"""

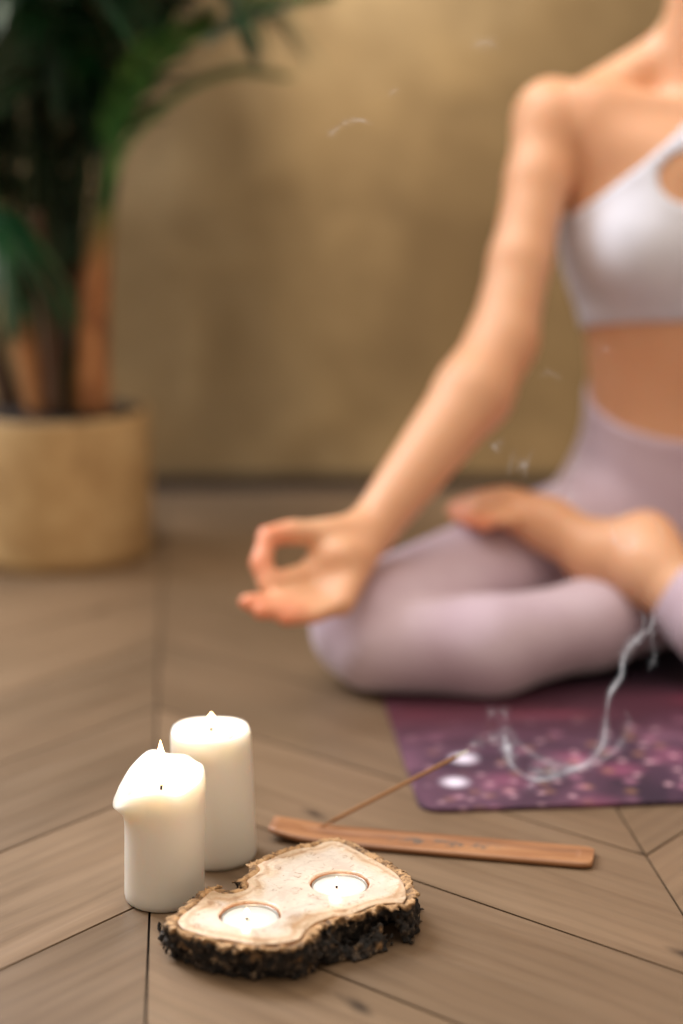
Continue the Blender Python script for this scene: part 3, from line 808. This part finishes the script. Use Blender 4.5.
# ------------------------------------------------------------------ incense smoke
YS = 1.33
SM = [
 ([(466, 748), (474, 744), (484, 742), (494, 738), (503, 731)], 0.16, 3.2, YS-0.03),
 ([(506, 728), (504, 735), (505, 747), (512, 765), (527, 777), (545, 779), (571, 770), (590, 761), (603, 743), (606, 717), (610, 694), (621, 676), (623, 661), (631, 644), (642, 633), (644, 620), (641, 608)], 0.50, 2.6, YS),
 ([(505, 733), (507, 745), (513, 757)], 0.5, 4.6, YS),
 ([(620, 672), (624, 655), (629, 648), (638, 640), (648, 632), (653, 618), (652, 600)], 0.30, 2.2, YS+0.01),
 ([(497, 717), (519, 743), (545, 761), (582, 767), (608, 756), (623, 739), (629, 720), (623, 709)], 0.16, 3.4, YS+0.01),
 ([(488, 722), (492, 712), (503, 712), (508, 722)], 0.12, 3.5, YS),
 ([(541, 778), (530, 786), (528, 790)], 0.25, 2.4, YS),
 ([(527, 770), (548, 772), (566, 768)], 0.25, 4.5, YS),
 ([(620, 546), (612, 530), (616, 518), (628, 512), (643, 514), (656, 523), (663, 537), (664, 548)], 0.22, 1.6, YS+0.02),
 ([(613, 527), (614, 540), (622, 548), (632, 546), (635, 538), (628, 535)], 0.34, 2.6, YS+0.02),
 ([(569, 507), (571, 492), (571, 478), (578, 462), (575, 448)], 0.30, 1.8, YS+0.03),
 ([(555, 490), (556, 480), (566, 470)], 0.20, 1.6, YS+0.03),
 ([(500, 452), (494, 446), (505, 440)], 0.30, 2.2, YS+0.03), ([(516, 470), (524, 464), (518, 458)], 0.36, 2.4, YS+0.03),
 ([(508, 478), (511, 462), (516, 446)], 0.20, 1.5, YS+0.03), ([(524, 480), (527, 462), (534, 448)], 0.20, 1.6, YS+0.03),
 ([(543, 488), (556, 490), (568, 486)], 0.2, 1.6, YS+0.03),
 ([(325, 138), (333, 132), (345, 123), (360, 120), (374, 125)], 0.32, 1.8, YS+0.05), ([(388, 95), (399, 88)], 0.24, 1.8, YS+0.05),
 ([(470, 48), (486, 42), (500, 50)], 0.14, 4, YS+0.05),
 ([(597, 352), (606, 348), (612, 354)], 0.22, 2.2, YS+0.04), ([(563, 380), (548, 372), (540, 378)], 0.14, 2.2, YS+0.04),
 ([(648, 672), (655, 655), (652, 640), (656, 622)], 0.14, 2.2, YS),
]
V, F, DN = [], [], []
SM2 = []
for pts, dens, wpx, y in SM:
    SM2 += [(pts, dens*0.50, wpx*0.72, y), (pts, dens*0.16, wpx*2.4, y+0.003)]
for pts, dens, wpx, y in SM2:
    m_ = 10 if len(pts) > 3 else 8
    w3 = [at(p[0], p[1], y+0.008*math.sin(i*1.7)) for i, p in enumerate(pts)]
    S3 = spline(w3, m_); n_ = len(S3)
    tt = np.linspace(0, 1, n_); env = np.minimum(1, np.minimum(tt, 1-tt)*6)
    R = (wpx*1.0/FPX*y)*(0.45+0.55*env)*(1+0.3*np.sin(tt*17+wpx)+0.15*np.sin(tt*41))
    s0 = len(V); tube(S3, R, 10, V, F, cap=False)
    DN += list(np.repeat(dens*env*(1.0 if pts[0][1] > 590 else 0.45), 10))
so = mk('smoke', V, F, M['smoke'])
da = so.data.attributes.new('dens', 'FLOAT', 'POINT'); da.data.foreach_set('value', np.array(DN, np.float32))
tag(so, 'thin white wisps of incense smoke curling above the stick', 'smoke', kind='stuff')

# ------------------------------------------------------------------ potted palm
pc = gr(46, 577); PC = np.array([pc[0], pc[1]+0.118]); PR = 0.117
palm = empty('potted_palm', (PC[0], PC[1], 0)); tag(palm, 'tall palm with arching dark green fronds in a beige pot by the wall', 'potted plant')
v, f = lathe([(PR*0.95, 0.0003), (PR*0.99, 0.004), (PR, 0.02), (PR*1.0, 0.10), (PR*1.0, 0.184), (PR*0.985, 0.189), (PR*0.95, 0.189), (PR*0.93, 0.18), (PR*0.92, 0.15)], 64, (PC[0], PC[1], 0))
mk('pot', v, f, M['pot'], palm)['label'] = 'beige cylindrical pot'
v, f = lathe([(PR*0.94, 0.176), (PR*0.94, 0.1865), (PR*0.5, 0.1885), (0.001, 0.189)], 40, (PC[0], PC[1], 0)); mk('soil', v, f, M['soil'], palm)
YP = PC[1]
def cane(pts, r0, r1, mt='stem'):
    S3 = spline(pts, 8); n_ = len(S3); t = np.linspace(0, 1, n_)
    R = (r0+(r1-r0)*t)*(1+0.06*(np.sin(t*60) > 0.86))
    v, f = tube(S3, R, 12); mk('cane', v, f, M[mt], palm)
def frond(pts, ll=0.20, n_=34, start=0.25, droop=0.35, width=0.011, seed=0, side=(0, 1, 0), mt='leaf'):
    r = random.Random(seed)
    S3 = spline(pts, 10); P_, T_, N_, B_ = frames(S3); m_ = len(P_)
    V, F = [], []
    tube(S3, np.linspace(0.0055, 0.0012, m_), 6, V, F)
    for i in range(n_):
        t = start+(1-start)*i/(n_-1); k = min(m_-1, int(t*(m_-1)))
        p, tg = P_[k], T_[k]
        sidev = np.cross(tg, (0, 0, 1)); 
        if np.linalg.norm(sidev) < 0.2: sidev = np.array(side, float)
        sidev /= np.linalg.norm(sidev)
        up = np.cross(sidev, tg)
        L = ll*(math.sin(math.pi*min(1, (0.18+0.82*(1-abs(2*((t-start)/(1-start))-0.9)/1.2)))*0.5))*r.uniform(0.85, 1.1)
        for sg_ in (-1, 1):
            d = tg*r.uniform(0.75, 0.95)+sidev*sg_*r.uniform(0.55, 0.8)+up*r.uniform(0.12, 0.35)
            d /= np.linalg.norm(d); s = len(V); K = 6
            wd = np.cross(d, up); wd /= np.linalg.norm(wd)
            q = p.copy()
            for j in range(K+1):
                f_ = j/K; w = width*0.5*math.sin(math.pi*min(1, f_*0.9+0.1))**0.7*(1 if j < K else 0.05)
                c = p+d*L*f_+np.array([0, 0, -1])*droop*L*f_*f_
                V.append(tuple(c-wd*w)); V.append(tuple(c+up*w*0.35)); V.append(tuple(c+wd*w))
            for j in range(K):
                a = s+3*j; F += [(a, a+3, a+4, a+1), (a+1, a+4, a+5, a+2)]
    mk('frond', V, F, M[mt], palm)
cane([(at(92, 412, YP-0.02)), at(93, 330, YP-0.02), at(99, 255, YP-0.02), at(106, 205, YP-0.02)], 0.0235, 0.012)
cane([(at(40, 412, YP-0.03)), at(26, 345, YP-0.035), at(10, 290, YP-0.04), at(-6, 200, YP-0.05)], 0.018, 0.010)
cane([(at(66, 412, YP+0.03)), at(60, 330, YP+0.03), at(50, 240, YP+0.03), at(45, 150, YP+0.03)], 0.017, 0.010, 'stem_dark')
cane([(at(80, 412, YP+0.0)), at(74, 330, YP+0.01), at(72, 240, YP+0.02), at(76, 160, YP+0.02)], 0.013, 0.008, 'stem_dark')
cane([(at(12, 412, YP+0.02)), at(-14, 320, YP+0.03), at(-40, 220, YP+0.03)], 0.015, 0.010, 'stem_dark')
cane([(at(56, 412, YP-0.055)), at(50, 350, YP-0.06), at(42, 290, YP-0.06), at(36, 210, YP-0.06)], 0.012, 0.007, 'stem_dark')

for i in range(9):
    x = -30+i*15; rr = random.Random(i)
    cane([at(40+x*0.3, 412, YP+rr.uniform(-.03, .05)), at(35+x*0.6, 320, YP+rr.uniform(-.03, .05)), at(30+x*0.9, 200, YP+rr.uniform(-.03, .05)), at(28+x*1.1, 60, YP+rr.uniform(-.03, .05))], 0.008, 0.005, 'stalk')
for i in range(12):
    rr = random.Random(100+i); x = -25+i*9
    p0 = at(x, 262+rr.uniform(-25, 10), YP+rr.uniform(-.03, .06)); hh = rr.uniform(.30, .45); dx = (x-40)/1500+rr.uniform(-.03, .03)
    frond([p0, p0+np.array([dx*.3, rr.uniform(-.02, .02), hh*.35]), p0+np.array([dx, 0, hh*.75]), p0+np.array([dx*2, rr.uniform(-.08, .04), hh*1.2])], 0.12, 30, 0.12, 0.35, width=0.014, seed=200+i)
# fronds whose course the photo shows
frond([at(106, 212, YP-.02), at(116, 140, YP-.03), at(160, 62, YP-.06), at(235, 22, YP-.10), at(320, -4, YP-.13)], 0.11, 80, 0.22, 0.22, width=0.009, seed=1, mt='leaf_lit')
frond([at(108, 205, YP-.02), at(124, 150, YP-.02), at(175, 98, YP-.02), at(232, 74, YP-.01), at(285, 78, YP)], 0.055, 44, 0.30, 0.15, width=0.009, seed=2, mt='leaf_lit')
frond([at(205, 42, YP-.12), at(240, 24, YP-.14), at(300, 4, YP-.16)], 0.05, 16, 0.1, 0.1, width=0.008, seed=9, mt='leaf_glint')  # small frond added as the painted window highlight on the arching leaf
frond([at(100, 215, YP+.02), at(112, 160, YP+.05), at(140, 60, YP+.10), at(170, -60, YP+.14), at(215, -120, YP+.16)], 0.18, 34, 0.3, 0.5, seed=3)
frond([at(-6, 205, YP-.05), at(-20, 120, YP-.08), at(-10, 20, YP-.14), at(40, -50, YP-.20)], 0.20, 34, 0.3, 0.6, seed=4)
cr = [(45, 150, .03), (76, 160, .02), (10, 150, .05), (60, 130, -.03), (100, 170, -.01), (30, 110, .03), (85, 120, .04)]
for i in range(44):
    a, b, dy = cr[i % len(cr)]
    p0 = at(a, b, YP+dy); th = i*2.399+0.4; rad = 0.08+0.20*random.random(); hh = random.uniform(0.22, 0.62)
    dxy = np.array([math.cos(th), math.sin(th)*0.75])
    if dxy[0] > 0.2: dxy[0] *= 0.45; 
    yend = p0[1]+dxy[1]*rad*1.5
    if yend > YW-0.12: dxy[1] = -abs(dxy[1])*0.6
    P_ = [p0, p0+np.array([dxy[0]*rad*0.15, dxy[1]*rad*0.15, hh*0.45]), p0+np.array([dxy[0]*rad*0.55, dxy[1]*rad*0.55, hh*0.85]),
          p0+np.array([dxy[0]*rad*1.1, dxy[1]*rad*1.1, hh]), p0+np.array([dxy[0]*rad*1.7, dxy[1]*rad*1.7, hh*0.86])]
    frond(P_, random.uniform(0.17, 0.24), 32, 0.14 if i % 2 else 0.22, random.uniform(0.5, 0.9), width=0.013, seed=20+i)
frond([at(-40, 240, YP-.02), at(-28, 215, YP-.08), at(-14, 210, YP-.14), at(8, 235, YP-.17), at(22, 300, YP-.18)], 0.10, 22, 0.2, 0.9, width=0.013, seed=60)

# ------------------------------------------------------------------ light
def area(name, loc, tgt, size, energy, col, sy=None):
    L = bpy.data.lights.new(name, 'AREA'); L.energy = energy; L.color = col; L.size = size
    if sy: L.shape = 'RECTANGLE'; L.size_y = sy
    o = bpy.data.objects.new(name, L); COL.objects.link(o); o.location = loc
    o.rotation_euler = (Vector(tgt)-Vector(loc)).to_track_quat('-Z', 'Y').to_euler(); return o
area('window_light', (-1.15, 2.3, 1.6), (0.35, 1.75, 0.30), 0.9, 62, (0.90, 0.94, 1.0), 1.4)
L = bpy.data.lights.new('wall_wash', 'SPOT'); L.energy = 165; L.color = (1.0, 0.89, 0.77); L.spot_size = math.radians(34); L.spot_blend = 1.0; L.shadow_soft_size = 0.25  # spot added to brighten the middle of the wall, not a lamp of the room
o = bpy.data.objects.new('wall_wash', L); COL.objects.link(o); o.location = (-0.35, 1.45, 2.2)
o.rotation_euler = (Vector((-0.02, YW, 0.30))-Vector(o.location)).to_track_quat('-Z', 'Y').to_euler()
area('warm_fill', (1.6, 0.1, 1.5), (0.3, 1.8, 0.3), 1.2, 4, (1.0, 0.72, 0.46))
area('room_bounce', (-0.2, 1.1, 2.5), (0.0, 1.2, 0.0), 1.8, 25, (1.0, 0.90, 0.78))
w = bpy.data.worlds.new('world'); sc.world = w; w.use_nodes = True
bg = w.node_tree.nodes['Background']; bg.inputs[0].default_value = (1.0, 0.86, 0.70, 1); bg.inputs[1].default_value = 0.32
sc.view_settings.view_transform = 'Standard'
sc.view_settings.look = 'None'
sc.view_settings.exposure = 0.55
sc.cycles.transparent_max_bounces = 16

"""

Goal of the exercise.
Write out, from the lines above, only those from the line with "width=0.009, seed=1, mt='leaf_lit')" to the line with "width=0.009, seed=2, mt='leaf_lit')", exactly as given, including the first and the last.

Response below.
frond([at(106, 212, YP-.02), at(116, 140, YP-.03), at(160, 62, YP-.06), at(235, 22, YP-.10), at(320, -4, YP-.13)], 0.11, 80, 0.22, 0.22, width=0.009, seed=1, mt='leaf_lit')
frond([at(108, 205, YP-.02), at(124, 150, YP-.02), at(175, 98, YP-.02), at(232, 74, YP-.01), at(285, 78, YP)], 0.055, 44, 0.30, 0.15, width=0.009, seed=2, mt='leaf_lit')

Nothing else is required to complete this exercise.